Five Tribes est le type de jeu parfaitement taillé pour deux joueurs, avec un contrôle maximum et une multitude de possibilités et de combinaisons en enchaînant les tours. D’ailleurs, je salue la variante proposée : il est en effet plus malin de donner aux joueurs deux jetons d’enchère et de leur permettre de jouer deux fois par tour, plutôt que de donner deux couleurs par joueur, type de variante toujours compliquée à gérer et jamais bien probante en terme de résultat. Par contre, déjà qu’à quatre on pouvait craindre le syndrome d’Analysis Paralysis, il est encore plus présent étant donné les enchaînements possibles de tour et tous les facteurs à prendre en compte. Aux joueurs de trouver l’équilibre entre plaisir de jeu et optimisation des coups.

Au niveau de la réalisation, on ne pourra rien reprocher à Days of Wonder qui fait le sans faute avec un matériel irréprochable (fabriqué en Allemagne par Ludofact) et des illustrations qui aident à s’immerger dans le thème malgré le côté abstrait des mécanismes. Le seul petit reproche que je vois (parce qu’il faut bien chipoter un peu ^^), c’est l’absence de rappel du décompte des points de victoire ou de la répartition des marchandises sur l’aide de jeu (Note : après plusieurs parties, j'ai remarqué qu'en fait le nombre d'exemplaires d'une carte Marchandise est rappelé de manière très discrète sur chaque carte). Ce qui aurait été plus pratique que le déroulé d’un tour de jeu qu’on maîtrise avant la fin de la première partie.
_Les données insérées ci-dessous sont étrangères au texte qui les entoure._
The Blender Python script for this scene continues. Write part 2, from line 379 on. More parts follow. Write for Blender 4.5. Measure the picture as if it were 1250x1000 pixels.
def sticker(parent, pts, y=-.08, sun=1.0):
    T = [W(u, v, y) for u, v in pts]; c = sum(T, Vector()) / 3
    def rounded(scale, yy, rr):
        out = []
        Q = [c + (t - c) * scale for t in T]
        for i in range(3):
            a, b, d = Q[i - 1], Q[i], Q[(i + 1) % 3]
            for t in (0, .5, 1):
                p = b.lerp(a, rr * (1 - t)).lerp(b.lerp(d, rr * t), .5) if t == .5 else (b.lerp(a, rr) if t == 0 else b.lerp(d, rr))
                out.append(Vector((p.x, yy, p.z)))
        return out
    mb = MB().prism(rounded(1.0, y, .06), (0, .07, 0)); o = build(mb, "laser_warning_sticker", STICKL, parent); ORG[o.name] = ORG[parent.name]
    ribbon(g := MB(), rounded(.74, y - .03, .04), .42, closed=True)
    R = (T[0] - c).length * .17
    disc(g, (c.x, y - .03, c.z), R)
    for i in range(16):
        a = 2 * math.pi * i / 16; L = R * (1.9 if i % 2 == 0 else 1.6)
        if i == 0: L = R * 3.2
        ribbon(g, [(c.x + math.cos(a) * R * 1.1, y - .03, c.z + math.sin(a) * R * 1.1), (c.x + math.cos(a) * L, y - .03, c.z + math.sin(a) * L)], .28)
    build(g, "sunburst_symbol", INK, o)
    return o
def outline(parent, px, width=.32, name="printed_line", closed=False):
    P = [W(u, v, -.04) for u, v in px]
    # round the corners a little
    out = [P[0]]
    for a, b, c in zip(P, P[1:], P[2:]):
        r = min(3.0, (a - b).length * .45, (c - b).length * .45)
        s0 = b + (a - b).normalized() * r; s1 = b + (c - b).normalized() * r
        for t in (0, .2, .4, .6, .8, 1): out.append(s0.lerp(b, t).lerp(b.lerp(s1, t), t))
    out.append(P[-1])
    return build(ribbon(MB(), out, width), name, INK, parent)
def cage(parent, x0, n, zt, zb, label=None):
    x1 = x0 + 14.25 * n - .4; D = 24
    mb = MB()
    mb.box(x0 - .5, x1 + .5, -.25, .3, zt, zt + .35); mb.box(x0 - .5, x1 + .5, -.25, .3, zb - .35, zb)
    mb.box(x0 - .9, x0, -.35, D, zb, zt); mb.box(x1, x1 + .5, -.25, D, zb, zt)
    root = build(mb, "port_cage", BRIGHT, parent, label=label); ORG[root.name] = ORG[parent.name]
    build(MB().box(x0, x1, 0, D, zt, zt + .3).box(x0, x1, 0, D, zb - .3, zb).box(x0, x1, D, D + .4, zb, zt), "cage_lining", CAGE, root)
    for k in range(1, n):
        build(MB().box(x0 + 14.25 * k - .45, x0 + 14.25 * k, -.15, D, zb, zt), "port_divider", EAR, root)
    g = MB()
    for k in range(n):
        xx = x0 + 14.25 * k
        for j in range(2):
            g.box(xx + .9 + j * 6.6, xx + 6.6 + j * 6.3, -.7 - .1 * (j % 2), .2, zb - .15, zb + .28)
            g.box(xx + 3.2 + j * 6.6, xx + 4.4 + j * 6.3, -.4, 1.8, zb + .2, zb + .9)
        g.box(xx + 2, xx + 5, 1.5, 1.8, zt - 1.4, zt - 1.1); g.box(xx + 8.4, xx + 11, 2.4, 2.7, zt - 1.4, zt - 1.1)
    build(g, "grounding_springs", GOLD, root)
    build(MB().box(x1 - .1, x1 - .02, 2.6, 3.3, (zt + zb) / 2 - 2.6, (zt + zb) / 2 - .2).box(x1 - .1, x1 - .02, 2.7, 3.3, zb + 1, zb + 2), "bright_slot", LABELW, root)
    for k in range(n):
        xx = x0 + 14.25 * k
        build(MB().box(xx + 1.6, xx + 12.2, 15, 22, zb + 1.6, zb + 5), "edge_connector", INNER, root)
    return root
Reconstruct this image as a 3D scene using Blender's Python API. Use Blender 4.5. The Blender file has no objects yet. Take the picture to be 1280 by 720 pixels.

Bruno Cathala excelle dans les jeux abstraits, plus mécaniques par nature, et Five Tribes ne fait pas exception à la règle. C’est même sans doute un de ses meilleurs jeux publiés jusqu’ici (avec la famille des Mr. Jack) grâce à sa courbe d’apprentissage, sa rejouabilité et ses nombreux choix. Je crains tout de même que son côté mécanique et un peu froid ne rebute certains joueurs, et que cela joue en la défaveur du jeu dans le temps (quand l’effet nouveauté sera passé et qu’il faudra choisir entre lui et un autre jeu).